> Material
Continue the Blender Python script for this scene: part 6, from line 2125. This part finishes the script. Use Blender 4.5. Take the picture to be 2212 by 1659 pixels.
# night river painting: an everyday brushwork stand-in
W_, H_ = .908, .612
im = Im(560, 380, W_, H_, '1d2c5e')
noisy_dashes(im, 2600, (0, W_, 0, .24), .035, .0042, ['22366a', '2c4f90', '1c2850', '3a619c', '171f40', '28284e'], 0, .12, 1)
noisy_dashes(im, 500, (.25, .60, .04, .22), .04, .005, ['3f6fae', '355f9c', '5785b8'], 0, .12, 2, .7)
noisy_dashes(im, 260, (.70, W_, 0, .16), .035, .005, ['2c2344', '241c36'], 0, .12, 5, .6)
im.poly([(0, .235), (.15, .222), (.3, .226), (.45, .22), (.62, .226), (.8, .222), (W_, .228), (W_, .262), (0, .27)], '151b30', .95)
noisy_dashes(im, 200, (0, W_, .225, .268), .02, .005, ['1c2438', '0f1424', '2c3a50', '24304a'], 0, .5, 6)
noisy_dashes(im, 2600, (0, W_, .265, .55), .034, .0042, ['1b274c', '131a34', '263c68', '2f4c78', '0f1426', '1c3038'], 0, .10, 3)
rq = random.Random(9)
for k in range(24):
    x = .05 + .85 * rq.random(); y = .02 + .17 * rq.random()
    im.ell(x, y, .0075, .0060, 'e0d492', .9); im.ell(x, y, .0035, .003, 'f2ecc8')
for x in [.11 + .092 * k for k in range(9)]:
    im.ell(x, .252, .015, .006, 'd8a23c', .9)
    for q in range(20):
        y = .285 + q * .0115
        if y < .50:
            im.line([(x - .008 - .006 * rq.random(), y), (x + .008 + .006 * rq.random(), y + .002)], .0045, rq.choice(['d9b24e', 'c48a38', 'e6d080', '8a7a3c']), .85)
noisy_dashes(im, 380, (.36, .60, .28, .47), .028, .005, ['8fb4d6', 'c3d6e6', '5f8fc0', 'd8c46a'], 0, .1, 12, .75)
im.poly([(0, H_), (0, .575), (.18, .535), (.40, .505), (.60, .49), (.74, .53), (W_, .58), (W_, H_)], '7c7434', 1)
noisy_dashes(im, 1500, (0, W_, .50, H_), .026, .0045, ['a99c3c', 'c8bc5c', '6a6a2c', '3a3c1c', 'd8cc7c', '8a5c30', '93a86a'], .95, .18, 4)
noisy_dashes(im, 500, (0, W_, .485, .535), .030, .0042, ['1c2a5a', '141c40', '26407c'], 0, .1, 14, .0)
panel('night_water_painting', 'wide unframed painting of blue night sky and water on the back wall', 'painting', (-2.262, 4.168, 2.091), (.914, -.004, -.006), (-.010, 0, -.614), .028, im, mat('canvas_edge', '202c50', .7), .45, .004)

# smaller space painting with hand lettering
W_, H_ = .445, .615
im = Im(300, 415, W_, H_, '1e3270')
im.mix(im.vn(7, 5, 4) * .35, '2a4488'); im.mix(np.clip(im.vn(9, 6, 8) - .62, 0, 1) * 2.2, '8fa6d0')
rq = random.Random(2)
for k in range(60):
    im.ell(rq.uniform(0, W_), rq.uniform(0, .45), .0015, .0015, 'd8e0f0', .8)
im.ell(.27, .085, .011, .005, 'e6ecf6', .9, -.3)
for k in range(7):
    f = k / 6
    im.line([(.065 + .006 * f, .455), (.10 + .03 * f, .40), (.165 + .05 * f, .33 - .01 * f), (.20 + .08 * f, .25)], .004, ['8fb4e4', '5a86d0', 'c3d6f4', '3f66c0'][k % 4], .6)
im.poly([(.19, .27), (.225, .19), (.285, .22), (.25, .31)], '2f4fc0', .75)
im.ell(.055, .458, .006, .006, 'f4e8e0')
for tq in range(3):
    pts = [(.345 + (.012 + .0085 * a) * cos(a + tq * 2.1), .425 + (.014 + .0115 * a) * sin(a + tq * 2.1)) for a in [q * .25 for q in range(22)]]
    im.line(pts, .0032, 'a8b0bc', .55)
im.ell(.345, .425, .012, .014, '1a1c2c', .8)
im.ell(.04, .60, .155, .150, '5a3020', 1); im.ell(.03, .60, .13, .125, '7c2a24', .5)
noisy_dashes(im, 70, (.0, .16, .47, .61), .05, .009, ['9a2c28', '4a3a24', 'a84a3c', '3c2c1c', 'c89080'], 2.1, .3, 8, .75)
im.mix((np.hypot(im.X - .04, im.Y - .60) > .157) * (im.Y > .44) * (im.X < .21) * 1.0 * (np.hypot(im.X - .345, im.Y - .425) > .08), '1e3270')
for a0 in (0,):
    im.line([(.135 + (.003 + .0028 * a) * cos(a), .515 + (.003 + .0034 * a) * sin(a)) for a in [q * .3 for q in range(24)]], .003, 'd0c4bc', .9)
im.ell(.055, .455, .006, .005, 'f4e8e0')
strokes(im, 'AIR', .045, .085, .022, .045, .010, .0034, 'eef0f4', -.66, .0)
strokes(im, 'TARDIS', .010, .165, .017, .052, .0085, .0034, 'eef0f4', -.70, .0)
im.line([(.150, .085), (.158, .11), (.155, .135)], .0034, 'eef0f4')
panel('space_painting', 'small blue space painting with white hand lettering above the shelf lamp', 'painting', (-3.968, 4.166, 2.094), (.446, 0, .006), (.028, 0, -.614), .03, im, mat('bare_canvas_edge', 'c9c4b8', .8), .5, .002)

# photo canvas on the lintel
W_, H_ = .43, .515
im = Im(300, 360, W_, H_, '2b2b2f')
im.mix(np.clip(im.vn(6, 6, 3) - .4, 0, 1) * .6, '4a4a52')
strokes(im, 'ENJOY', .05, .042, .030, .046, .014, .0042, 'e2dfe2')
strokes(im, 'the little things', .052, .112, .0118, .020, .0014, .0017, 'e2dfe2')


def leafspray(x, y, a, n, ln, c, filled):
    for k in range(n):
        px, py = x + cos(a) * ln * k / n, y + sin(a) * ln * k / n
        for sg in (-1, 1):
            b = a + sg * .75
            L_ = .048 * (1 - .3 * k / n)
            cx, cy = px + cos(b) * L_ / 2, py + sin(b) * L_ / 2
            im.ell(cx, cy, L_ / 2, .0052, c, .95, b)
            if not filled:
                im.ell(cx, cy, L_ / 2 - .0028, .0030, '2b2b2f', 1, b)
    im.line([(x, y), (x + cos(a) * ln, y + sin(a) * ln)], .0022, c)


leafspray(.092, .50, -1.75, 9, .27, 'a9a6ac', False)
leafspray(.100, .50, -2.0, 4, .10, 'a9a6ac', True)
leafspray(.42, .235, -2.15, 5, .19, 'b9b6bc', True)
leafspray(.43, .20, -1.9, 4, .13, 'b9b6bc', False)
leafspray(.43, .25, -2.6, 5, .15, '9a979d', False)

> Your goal
Reproduce the material in full, with no word added or dropped.

> Written response
Continue the Blender Python script for this scene: part 6, from line 2125. This part finishes the script. Use Blender 4.5. Take the picture to be 2212 by 1659 pixels.
# night river painting: an everyday brushwork stand-in
W_, H_ = .908, .612
im = Im(560, 380, W_, H_, '1d2c5e')
noisy_dashes(im, 2600, (0, W_, 0, .24), .035, .0042, ['22366a', '2c4f90', '1c2850', '3a619c', '171f40', '28284e'], 0, .12, 1)
noisy_dashes(im, 500, (.25, .60, .04, .22), .04, .005, ['3f6fae', '355f9c', '5785b8'], 0, .12, 2, .7)
noisy_dashes(im, 260, (.70, W_, 0, .16), .035, .005, ['2c2344', '241c36'], 0, .12, 5, .6)
im.poly([(0, .235), (.15, .222), (.3, .226), (.45, .22), (.62, .226), (.8, .222), (W_, .228), (W_, .262), (0, .27)], '151b30', .95)
noisy_dashes(im, 200, (0, W_, .225, .268), .02, .005, ['1c2438', '0f1424', '2c3a50', '24304a'], 0, .5, 6)
noisy_dashes(im, 2600, (0, W_, .265, .55), .034, .0042, ['1b274c', '131a34', '263c68', '2f4c78', '0f1426', '1c3038'], 0, .10, 3)
rq = random.Random(9)
for k in range(24):
    x = .05 + .85 * rq.random(); y = .02 + .17 * rq.random()
    im.ell(x, y, .0075, .0060, 'e0d492', .9); im.ell(x, y, .0035, .003, 'f2ecc8')
for x in [.11 + .092 * k for k in range(9)]:
    im.ell(x, .252, .015, .006, 'd8a23c', .9)
    for q in range(20):
        y = .285 + q * .0115
        if y < .50:
            im.line([(x - .008 - .006 * rq.random(), y), (x + .008 + .006 * rq.random(), y + .002)], .0045, rq.choice(['d9b24e', 'c48a38', 'e6d080', '8a7a3c']), .85)
noisy_dashes(im, 380, (.36, .60, .28, .47), .028, .005, ['8fb4d6', 'c3d6e6', '5f8fc0', 'd8c46a'], 0, .1, 12, .75)
im.poly([(0, H_), (0, .575), (.18, .535), (.40, .505), (.60, .49), (.74, .53), (W_, .58), (W_, H_)], '7c7434', 1)
noisy_dashes(im, 1500, (0, W_, .50, H_), .026, .0045, ['a99c3c', 'c8bc5c', '6a6a2c', '3a3c1c', 'd8cc7c', '8a5c30', '93a86a'], .95, .18, 4)
noisy_dashes(im, 500, (0, W_, .485, .535), .030, .0042, ['1c2a5a', '141c40', '26407c'], 0, .1, 14, .0)
panel('night_water_painting', 'wide unframed painting of blue night sky and water on the back wall', 'painting', (-2.262, 4.168, 2.091), (.914, -.004, -.006), (-.010, 0, -.614), .028, im, mat('canvas_edge', '202c50', .7), .45, .004)

# smaller space painting with hand lettering
W_, H_ = .445, .615
im = Im(300, 415, W_, H_, '1e3270')
im.mix(im.vn(7, 5, 4) * .35, '2a4488'); im.mix(np.clip(im.vn(9, 6, 8) - .62, 0, 1) * 2.2, '8fa6d0')
rq = random.Random(2)
for k in range(60):
    im.ell(rq.uniform(0, W_), rq.uniform(0, .45), .0015, .0015, 'd8e0f0', .8)
im.ell(.27, .085, .011, .005, 'e6ecf6', .9, -.3)
for k in range(7):
    f = k / 6
    im.line([(.065 + .006 * f, .455), (.10 + .03 * f, .40), (.165 + .05 * f, .33 - .01 * f), (.20 + .08 * f, .25)], .004, ['8fb4e4', '5a86d0', 'c3d6f4', '3f66c0'][k % 4], .6)
im.poly([(.19, .27), (.225, .19), (.285, .22), (.25, .31)], '2f4fc0', .75)
im.ell(.055, .458, .006, .006, 'f4e8e0')
for tq in range(3):
    pts = [(.345 + (.012 + .0085 * a) * cos(a + tq * 2.1), .425 + (.014 + .0115 * a) * sin(a + tq * 2.1)) for a in [q * .25 for q in range(22)]]
    im.line(pts, .0032, 'a8b0bc', .55)
im.ell(.345, .425, .012, .014, '1a1c2c', .8)
im.ell(.04, .60, .155, .150, '5a3020', 1); im.ell(.03, .60, .13, .125, '7c2a24', .5)
noisy_dashes(im, 70, (.0, .16, .47, .61), .05, .009, ['9a2c28', '4a3a24', 'a84a3c', '3c2c1c', 'c89080'], 2.1, .3, 8, .75)
im.mix((np.hypot(im.X - .04, im.Y - .60) > .157) * (im.Y > .44) * (im.X < .21) * 1.0 * (np.hypot(im.X - .345, im.Y - .425) > .08), '1e3270')
for a0 in (0,):
    im.line([(.135 + (.003 + .0028 * a) * cos(a), .515 + (.003 + .0034 * a) * sin(a)) for a in [q * .3 for q in range(24)]], .003, 'd0c4bc', .9)
im.ell(.055, .455, .006, .005, 'f4e8e0')
strokes(im, 'AIR', .045, .085, .022, .045, .010, .0034, 'eef0f4', -.66, .0)
strokes(im, 'TARDIS', .010, .165, .017, .052, .0085, .0034, 'eef0f4', -.70, .0)
im.line([(.150, .085), (.158, .11), (.155, .135)], .0034, 'eef0f4')
panel('space_painting', 'small blue space painting with white hand lettering above the shelf lamp', 'painting', (-3.968, 4.166, 2.094), (.446, 0, .006), (.028, 0, -.614), .03, im, mat('bare_canvas_edge', 'c9c4b8', .8), .5, .002)

# photo canvas on the lintel
W_, H_ = .43, .515
im = Im(300, 360, W_, H_, '2b2b2f')
im.mix(np.clip(im.vn(6, 6, 3) - .4, 0, 1) * .6, '4a4a52')
strokes(im, 'ENJOY', .05, .042, .030, .046, .014, .0042, 'e2dfe2')
strokes(im, 'the little things', .052, .112, .0118, .020, .0014, .0017, 'e2dfe2')


def leafspray(x, y, a, n, ln, c, filled):
    for k in range(n):
        px, py = x + cos(a) * ln * k / n, y + sin(a) * ln * k / n
        for sg in (-1, 1):
            b = a + sg * .75
            L_ = .048 * (1 - .3 * k / n)
            cx, cy = px + cos(b) * L_ / 2, py + sin(b) * L_ / 2
            im.ell(cx, cy, L_ / 2, .0052, c, .95, b)
            if not filled:
                im.ell(cx, cy, L_ / 2 - .0028, .0030, '2b2b2f', 1, b)
    im.line([(x, y), (x + cos(a) * ln, y + sin(a) * ln)], .0022, c)


leafspray(.092, .50, -1.75, 9, .27, 'a9a6ac', False)
leafspray(.100, .50, -2.0, 4, .10, 'a9a6ac', True)
leafspray(.42, .235, -2.15, 5, .19, 'b9b6bc', True)
leafspray(.43, .20, -1.9, 4, .13, 'b9b6bc', False)
leafspray(.43, .25, -2.6, 5, .15, '9a979d', False)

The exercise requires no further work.